== STATED EXERCISE ==
Transcribe every line from the top down to the line with "from mathutils import Vector", both ends included, but not the pictures.

>> Start COLLECTED DATA

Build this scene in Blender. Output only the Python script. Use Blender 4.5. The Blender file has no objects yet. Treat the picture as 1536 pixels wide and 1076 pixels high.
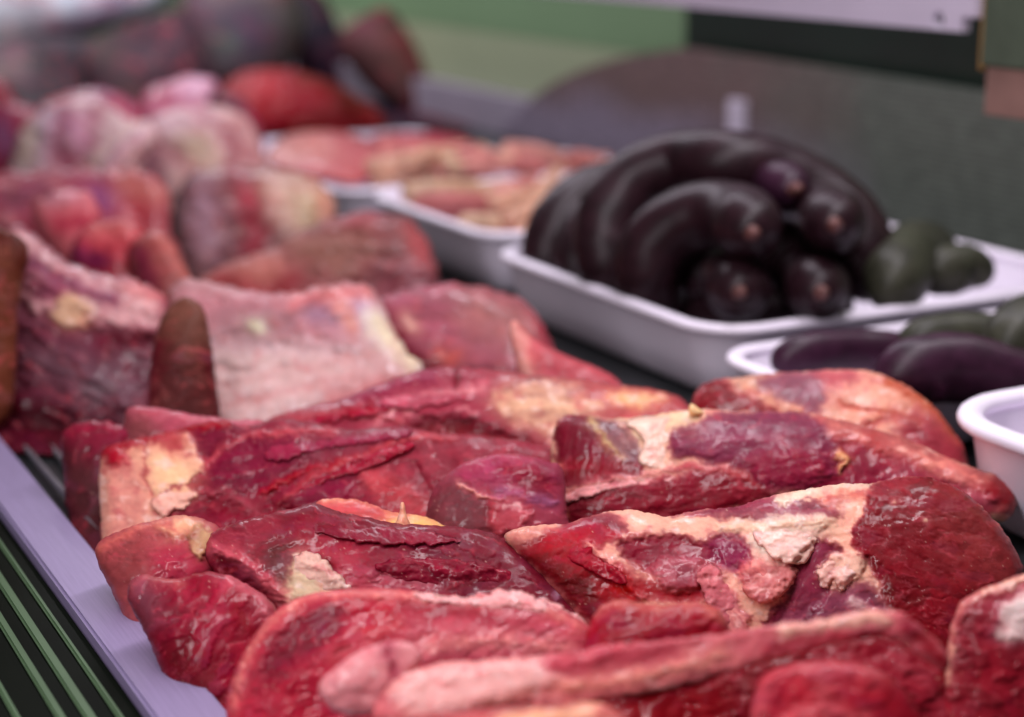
import bpy, math, random
import numpy as np
from mathutils import Vector

random.seed(4)
rng = np.random.default_rng(4)
C = bpy.context.scene.collection
SC = bpy.context.scene

# ------------------------------------------------------------------ camera
F, CX, CY, H = 2600.0, 768.0, 538.0, 0.285      # focal length in photo pixels, image centre, eye height above the deck
PITCH = math.atan(678 / F)
YAW = math.atan(0.549 * math.cos(PITCH))
fh = np.array([math.sin(YAW), math.cos(YAW), 0.0])
UP = np.array([0, 0, 1.0])
FW = fh * math.cos(PITCH) - UP * math.sin(PITCH)
RT = np.array([math.cos(YAW), -math.sin(YAW), 0.0])
CU = np.cross(RT, FW)
EYE = np.array([0, 0, H])


def ray(px, py):
    px = np.asarray(px, float); py = np.asarray(py, float)
    return FW + ((px - CX) / F)[..., None] * RT + ((CY - py) / F)[..., None] * CU


def at_z(px, py, z):
    r = ray(px, py)
    d = (z - H) / r[..., 2]
    return EYE + d[..., None] * r


def at_d(px, py, d):
    return EYE + np.asarray(d, float)[..., None] * ray(px, py)


def depth_z(px, py, z):
    return (z - H) / ray(px, py)[..., 2]


cam = bpy.data.cameras.new('camera')
co = bpy.data.objects.new('camera', cam); C.objects.link(co)
cam.sensor_width = 36; cam.lens = F / 1536 * 36
cam.clip_start = 0.02; cam.clip_end = 60
R = Vector
from mathutils import Matrix
m = Matrix(((RT[0], CU[0], -FW[0], EYE[0]), (RT[1], CU[1], -FW[1], EYE[1]), (RT[2], CU[2], -FW[2], EYE[2]), (0, 0, 0, 1)))
co.matrix_world = m
cam.dof.use_dof = True
cam.dof.focus_distance = 0.69
cam.dof.aperture_fstop = 4.9
cam.dof.aperture_blades = 0
SC.camera = co


# ------------------------------------------------------------------ helpers
def lin(c):
    c = np.asarray(c, float) / 255.0
    return np.where(c <= 0.04045, c / 12.92, ((c + 0.055) / 1.055) ** 2.4)


def tag(o, label=None, cat=None, group=None, kind=None):
    if label: o['label'] = label
    if cat: o['category'] = cat
    if group: o['group'] = group
    if kind: o['kind'] = kind
    return o


def empty(name, loc=(0, 0, 0)):
    o = bpy.data.objects.new(name, None); C.objects.link(o)
    o.location = loc; o.empty_display_size = 0.02
    return o


def link(name, me, mat, parent=None):
    o = bpy.data.objects.new(name, me); C.objects.link(o)
    me.materials.append(mat)
    if parent is not None:
        o.parent = parent
        o.matrix_parent_inverse = Matrix.Translation(-parent.location) if parent.type == 'EMPTY' else parent.matrix_basis.inverted()
    return o


def mesh_np(name, v, f, smooth=True, col=None):
    me = bpy.data.meshes.new(name)
    v = np.asarray(v, np.float32)
    n = len(v)
    if isinstance(f, np.ndarray):
        k = f.shape[1]; nf = len(f)
        me.vertices.add(n); me.vertices.foreach_set('co', v.ravel())
        me.loops.add(nf * k); me.loops.foreach_set('vertex_index', f.astype(np.int32).ravel())
        me.polygons.add(nf); me.polygons.foreach_set('loop_start', np.arange(0, nf * k, k, dtype=np.int32))
        me.update(calc_edges=True); me.validate()
    else:
        me.from_pydata([tuple(map(float, p)) for p in v], [], [tuple(int(i) for i in q) for q in f]); me.update()
    if smooth:
        me.polygons.foreach_set('use_smooth', np.ones(len(me.polygons), bool))
    if col is not None:
        a = me.color_attributes.new('Col', 'FLOAT_COLOR', 'POINT')
        c4 = np.ones((n, 4), np.float32); c4[:, :3] = col
        a.data.foreach_set('color', c4.ravel())
    me.update()
    return me


# --- value-gradient noise
_P = np.random.default_rng(11).permutation(4096)
_G = np.random.default_rng(12).uniform(0, 2 * np.pi, 4096)


def gnoise(x, y, seed=0):
    x = x + seed * 17.31; y = y - seed * 9.77
    xi = np.floor(x).astype(np.int64); yi = np.floor(y).astype(np.int64)
    xf = x - xi; yf = y - yi
    u = xf * xf * xf * (xf * (xf * 6 - 15) + 10); v = yf * yf * yf * (yf * (yf * 6 - 15) + 10)

    def g(ix, iy, dx, dy):
        a = _G[_P[(_P[ix & 4095] + iy) & 4095]]
        return np.cos(a) * dx + np.sin(a) * dy
    a = g(xi, yi, xf, yf); b = g(xi + 1, yi, xf - 1, yf)
    c = g(xi, yi + 1, xf, yf - 1); d = g(xi + 1, yi + 1, xf - 1, yf - 1)
    return 1.5 * (a + (b - a) * u + (c - a) * v + (a - b - c + d) * u * v)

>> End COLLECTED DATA

== THE OUTPUT ==
Build this scene in Blender. Output only the Python script. Use Blender 4.5. The Blender file has no objects yet. Treat the picture as 1536 pixels wide and 1076 pixels high.
import bpy, math, random
import numpy as np
from mathutils import Vector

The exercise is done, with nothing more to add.